• _YOUR TASK_: Retype everything from the line that contains "Keep writing the" down to the line that contains "-.35, -.13).build('ground_street', M['street']))", inclusive, without altering or adding anything.

Scripts that build scenes:
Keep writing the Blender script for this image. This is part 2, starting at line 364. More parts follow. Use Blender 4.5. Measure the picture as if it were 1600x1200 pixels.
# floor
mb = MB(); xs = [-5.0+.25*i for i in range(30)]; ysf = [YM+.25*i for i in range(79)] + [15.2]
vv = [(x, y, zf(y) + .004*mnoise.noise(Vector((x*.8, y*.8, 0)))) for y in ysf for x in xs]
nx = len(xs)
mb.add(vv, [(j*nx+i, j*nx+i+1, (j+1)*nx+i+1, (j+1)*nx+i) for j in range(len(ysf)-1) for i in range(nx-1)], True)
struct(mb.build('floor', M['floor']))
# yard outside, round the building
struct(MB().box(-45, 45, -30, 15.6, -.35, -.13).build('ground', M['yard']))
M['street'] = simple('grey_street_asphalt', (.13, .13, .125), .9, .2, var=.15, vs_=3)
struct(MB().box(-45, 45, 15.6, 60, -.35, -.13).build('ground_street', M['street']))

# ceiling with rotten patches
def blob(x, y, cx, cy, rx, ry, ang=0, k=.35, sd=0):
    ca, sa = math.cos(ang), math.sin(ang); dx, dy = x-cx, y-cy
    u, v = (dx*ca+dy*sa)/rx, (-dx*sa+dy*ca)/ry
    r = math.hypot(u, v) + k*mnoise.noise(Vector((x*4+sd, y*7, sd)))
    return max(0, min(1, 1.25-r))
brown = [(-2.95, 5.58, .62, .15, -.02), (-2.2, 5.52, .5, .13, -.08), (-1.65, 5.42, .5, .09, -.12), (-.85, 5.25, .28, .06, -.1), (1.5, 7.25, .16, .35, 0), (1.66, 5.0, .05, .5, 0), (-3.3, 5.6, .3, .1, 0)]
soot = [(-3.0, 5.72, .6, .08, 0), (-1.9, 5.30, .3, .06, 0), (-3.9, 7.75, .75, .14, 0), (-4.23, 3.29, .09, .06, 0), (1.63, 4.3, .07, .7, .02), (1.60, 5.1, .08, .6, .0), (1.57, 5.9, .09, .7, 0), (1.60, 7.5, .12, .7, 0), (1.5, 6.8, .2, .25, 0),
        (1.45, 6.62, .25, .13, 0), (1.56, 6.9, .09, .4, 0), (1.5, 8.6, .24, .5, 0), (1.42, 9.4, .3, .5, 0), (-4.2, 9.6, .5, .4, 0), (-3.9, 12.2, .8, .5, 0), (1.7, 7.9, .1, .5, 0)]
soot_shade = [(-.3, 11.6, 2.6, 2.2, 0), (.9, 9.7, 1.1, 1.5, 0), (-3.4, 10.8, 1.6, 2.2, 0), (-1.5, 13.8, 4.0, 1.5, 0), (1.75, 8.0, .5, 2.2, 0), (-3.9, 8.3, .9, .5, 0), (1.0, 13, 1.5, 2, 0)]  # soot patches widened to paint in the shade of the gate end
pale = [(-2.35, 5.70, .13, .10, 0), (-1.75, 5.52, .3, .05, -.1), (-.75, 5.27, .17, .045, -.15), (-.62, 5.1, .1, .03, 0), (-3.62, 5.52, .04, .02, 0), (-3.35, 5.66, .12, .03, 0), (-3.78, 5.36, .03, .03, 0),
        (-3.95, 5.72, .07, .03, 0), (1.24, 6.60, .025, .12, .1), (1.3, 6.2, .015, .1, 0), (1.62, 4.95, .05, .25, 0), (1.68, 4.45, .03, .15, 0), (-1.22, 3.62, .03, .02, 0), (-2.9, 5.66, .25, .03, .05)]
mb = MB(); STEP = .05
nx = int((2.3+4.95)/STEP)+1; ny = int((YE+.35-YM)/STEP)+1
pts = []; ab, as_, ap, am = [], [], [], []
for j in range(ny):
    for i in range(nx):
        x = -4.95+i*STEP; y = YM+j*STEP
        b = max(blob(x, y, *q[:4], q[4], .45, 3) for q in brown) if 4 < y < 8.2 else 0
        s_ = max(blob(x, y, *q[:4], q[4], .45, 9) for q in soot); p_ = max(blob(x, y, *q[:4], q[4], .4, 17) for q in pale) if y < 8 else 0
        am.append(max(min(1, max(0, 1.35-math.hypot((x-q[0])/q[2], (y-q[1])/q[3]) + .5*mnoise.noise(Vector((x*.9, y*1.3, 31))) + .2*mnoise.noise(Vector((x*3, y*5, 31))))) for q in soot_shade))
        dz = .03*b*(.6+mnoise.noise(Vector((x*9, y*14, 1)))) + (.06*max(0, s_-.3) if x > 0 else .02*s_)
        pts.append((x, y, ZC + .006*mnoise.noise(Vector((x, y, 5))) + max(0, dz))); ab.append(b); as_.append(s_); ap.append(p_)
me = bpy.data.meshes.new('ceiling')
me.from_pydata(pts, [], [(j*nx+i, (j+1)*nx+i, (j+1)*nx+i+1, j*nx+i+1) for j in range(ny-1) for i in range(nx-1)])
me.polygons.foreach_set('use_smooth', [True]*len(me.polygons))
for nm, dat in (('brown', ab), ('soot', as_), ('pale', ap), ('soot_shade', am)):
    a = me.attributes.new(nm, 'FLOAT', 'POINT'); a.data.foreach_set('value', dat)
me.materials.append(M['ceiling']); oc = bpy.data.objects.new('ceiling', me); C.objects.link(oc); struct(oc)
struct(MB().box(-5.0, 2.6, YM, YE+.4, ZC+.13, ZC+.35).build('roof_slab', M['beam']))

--

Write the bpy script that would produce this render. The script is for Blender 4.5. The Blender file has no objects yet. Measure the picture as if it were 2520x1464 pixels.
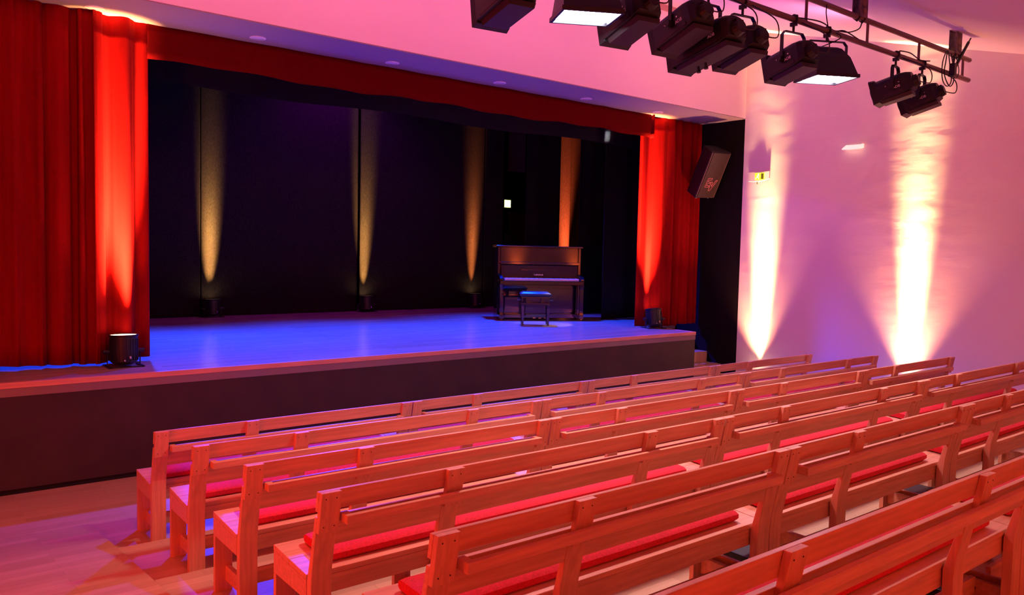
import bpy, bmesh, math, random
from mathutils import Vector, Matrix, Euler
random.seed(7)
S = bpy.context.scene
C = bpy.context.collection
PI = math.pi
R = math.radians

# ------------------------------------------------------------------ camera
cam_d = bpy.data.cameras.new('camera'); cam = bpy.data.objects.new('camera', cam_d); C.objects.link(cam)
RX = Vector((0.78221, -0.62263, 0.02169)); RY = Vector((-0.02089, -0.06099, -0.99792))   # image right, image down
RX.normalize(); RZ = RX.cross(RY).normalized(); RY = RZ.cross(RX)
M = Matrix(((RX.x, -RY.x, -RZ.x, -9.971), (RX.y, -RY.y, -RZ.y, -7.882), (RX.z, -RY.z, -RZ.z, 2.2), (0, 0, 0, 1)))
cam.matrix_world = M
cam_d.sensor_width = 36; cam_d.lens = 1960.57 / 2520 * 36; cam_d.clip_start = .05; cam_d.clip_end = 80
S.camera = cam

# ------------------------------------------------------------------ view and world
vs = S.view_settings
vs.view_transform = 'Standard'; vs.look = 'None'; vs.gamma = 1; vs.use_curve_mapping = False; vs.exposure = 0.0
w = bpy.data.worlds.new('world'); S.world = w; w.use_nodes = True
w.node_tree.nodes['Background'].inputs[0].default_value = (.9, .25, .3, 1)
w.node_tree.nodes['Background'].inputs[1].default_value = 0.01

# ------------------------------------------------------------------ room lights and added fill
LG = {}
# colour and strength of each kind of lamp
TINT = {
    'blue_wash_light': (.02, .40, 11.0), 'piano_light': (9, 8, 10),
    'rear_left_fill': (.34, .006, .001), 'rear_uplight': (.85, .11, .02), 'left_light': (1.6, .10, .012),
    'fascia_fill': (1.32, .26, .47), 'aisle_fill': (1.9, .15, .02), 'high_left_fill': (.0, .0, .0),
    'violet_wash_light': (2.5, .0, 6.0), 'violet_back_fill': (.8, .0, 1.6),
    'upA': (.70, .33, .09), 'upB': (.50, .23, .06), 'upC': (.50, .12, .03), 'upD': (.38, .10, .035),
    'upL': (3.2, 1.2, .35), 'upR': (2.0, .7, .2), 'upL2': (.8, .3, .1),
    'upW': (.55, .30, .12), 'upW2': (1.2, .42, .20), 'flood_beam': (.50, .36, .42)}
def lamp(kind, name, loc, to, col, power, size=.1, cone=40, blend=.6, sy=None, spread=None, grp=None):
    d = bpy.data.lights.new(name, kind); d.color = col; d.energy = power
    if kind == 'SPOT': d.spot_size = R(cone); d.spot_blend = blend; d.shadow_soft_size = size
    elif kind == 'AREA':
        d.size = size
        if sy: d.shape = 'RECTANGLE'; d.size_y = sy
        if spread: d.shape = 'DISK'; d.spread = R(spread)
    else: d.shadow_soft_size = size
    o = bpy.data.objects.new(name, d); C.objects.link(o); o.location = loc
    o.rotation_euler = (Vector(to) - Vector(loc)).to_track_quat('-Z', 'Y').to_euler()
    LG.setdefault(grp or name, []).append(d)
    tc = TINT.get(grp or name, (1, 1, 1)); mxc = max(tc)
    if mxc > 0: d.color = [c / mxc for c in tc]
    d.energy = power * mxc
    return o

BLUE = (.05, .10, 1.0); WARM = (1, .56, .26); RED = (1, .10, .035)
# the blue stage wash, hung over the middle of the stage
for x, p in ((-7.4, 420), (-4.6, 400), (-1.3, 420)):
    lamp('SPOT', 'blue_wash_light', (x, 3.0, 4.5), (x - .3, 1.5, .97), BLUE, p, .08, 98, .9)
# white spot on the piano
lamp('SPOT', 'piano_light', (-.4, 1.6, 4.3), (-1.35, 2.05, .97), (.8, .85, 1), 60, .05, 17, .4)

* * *

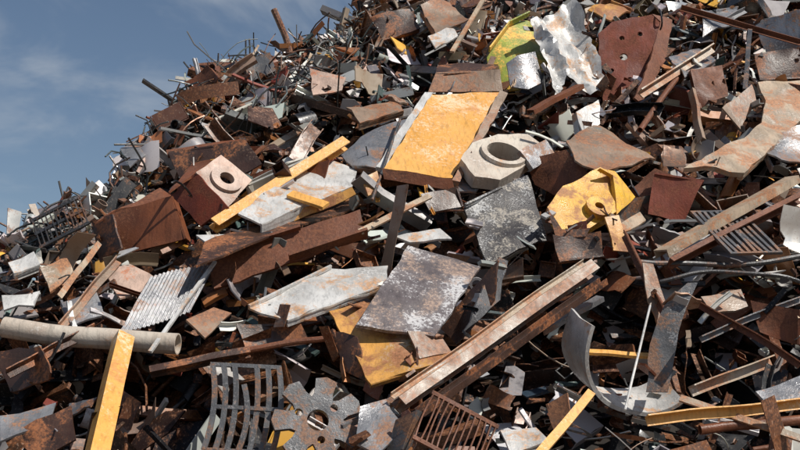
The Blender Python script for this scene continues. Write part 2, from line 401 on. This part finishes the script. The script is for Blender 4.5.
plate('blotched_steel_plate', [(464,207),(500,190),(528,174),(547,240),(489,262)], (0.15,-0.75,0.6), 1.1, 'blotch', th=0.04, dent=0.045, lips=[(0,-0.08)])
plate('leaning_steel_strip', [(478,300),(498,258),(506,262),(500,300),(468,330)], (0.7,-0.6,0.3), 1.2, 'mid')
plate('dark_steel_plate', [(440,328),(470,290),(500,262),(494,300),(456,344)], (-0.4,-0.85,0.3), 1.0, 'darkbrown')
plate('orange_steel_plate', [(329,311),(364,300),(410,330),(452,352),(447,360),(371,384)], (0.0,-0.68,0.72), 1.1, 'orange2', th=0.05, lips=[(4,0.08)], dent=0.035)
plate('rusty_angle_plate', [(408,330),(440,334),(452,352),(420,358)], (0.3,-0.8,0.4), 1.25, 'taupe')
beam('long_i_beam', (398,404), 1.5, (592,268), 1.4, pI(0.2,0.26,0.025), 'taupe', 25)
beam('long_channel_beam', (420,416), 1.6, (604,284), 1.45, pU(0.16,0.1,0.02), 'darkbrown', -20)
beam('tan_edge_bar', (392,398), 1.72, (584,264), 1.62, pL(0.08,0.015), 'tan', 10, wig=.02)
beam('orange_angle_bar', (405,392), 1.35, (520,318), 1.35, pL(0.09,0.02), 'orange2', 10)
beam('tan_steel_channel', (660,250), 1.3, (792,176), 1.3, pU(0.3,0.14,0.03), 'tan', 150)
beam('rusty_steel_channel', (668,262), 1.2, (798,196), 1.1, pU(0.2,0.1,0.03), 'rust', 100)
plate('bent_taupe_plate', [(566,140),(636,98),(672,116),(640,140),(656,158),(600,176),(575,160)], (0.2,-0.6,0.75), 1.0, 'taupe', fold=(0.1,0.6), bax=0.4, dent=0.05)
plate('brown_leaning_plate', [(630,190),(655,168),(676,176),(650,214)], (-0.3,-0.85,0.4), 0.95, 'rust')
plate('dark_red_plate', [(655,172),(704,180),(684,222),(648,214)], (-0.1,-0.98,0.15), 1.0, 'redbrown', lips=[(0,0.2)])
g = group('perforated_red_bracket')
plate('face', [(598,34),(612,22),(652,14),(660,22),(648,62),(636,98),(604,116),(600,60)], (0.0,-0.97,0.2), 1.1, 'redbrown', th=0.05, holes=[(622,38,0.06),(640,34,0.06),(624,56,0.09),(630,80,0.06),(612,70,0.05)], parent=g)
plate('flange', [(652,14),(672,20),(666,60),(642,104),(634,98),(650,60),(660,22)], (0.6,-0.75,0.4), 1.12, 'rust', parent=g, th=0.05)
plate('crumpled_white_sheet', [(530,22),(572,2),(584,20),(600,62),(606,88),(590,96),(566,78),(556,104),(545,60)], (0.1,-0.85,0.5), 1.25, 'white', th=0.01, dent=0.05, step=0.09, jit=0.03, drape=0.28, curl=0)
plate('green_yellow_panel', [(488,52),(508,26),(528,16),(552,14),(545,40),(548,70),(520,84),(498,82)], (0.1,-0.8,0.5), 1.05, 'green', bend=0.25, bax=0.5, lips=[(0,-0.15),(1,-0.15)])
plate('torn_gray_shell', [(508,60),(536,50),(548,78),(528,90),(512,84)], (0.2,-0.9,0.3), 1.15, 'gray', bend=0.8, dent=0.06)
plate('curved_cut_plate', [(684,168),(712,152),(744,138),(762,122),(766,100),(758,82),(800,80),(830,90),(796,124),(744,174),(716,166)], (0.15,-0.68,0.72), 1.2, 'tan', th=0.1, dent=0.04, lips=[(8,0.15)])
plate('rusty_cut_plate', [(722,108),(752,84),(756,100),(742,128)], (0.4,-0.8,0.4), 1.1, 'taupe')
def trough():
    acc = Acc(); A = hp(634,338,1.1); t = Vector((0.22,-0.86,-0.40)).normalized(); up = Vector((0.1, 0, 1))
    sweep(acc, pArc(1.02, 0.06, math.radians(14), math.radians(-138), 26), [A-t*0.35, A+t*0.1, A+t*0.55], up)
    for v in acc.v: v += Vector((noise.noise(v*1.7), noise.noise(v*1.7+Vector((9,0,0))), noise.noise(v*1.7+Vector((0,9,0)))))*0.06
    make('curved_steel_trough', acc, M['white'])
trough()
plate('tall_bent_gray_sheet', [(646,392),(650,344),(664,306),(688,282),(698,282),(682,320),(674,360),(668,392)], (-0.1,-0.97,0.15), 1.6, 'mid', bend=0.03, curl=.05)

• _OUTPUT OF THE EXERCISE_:
Keep writing the Blender script for this image. This is part 2, starting at line 364. More parts follow. Use Blender 4.5. Measure the picture as if it were 1600x1200 pixels.
# floor
mb = MB(); xs = [-5.0+.25*i for i in range(30)]; ysf = [YM+.25*i for i in range(79)] + [15.2]
vv = [(x, y, zf(y) + .004*mnoise.noise(Vector((x*.8, y*.8, 0)))) for y in ysf for x in xs]
nx = len(xs)
mb.add(vv, [(j*nx+i, j*nx+i+1, (j+1)*nx+i+1, (j+1)*nx+i) for j in range(len(ysf)-1) for i in range(nx-1)], True)
struct(mb.build('floor', M['floor']))
# yard outside, round the building
struct(MB().box(-45, 45, -30, 15.6, -.35, -.13).build('ground', M['yard']))
M['street'] = simple('grey_street_asphalt', (.13, .13, .125), .9, .2, var=.15, vs_=3)
struct(MB().box(-45, 45, 15.6, 60, -.35, -.13).build('ground_street', M['street']))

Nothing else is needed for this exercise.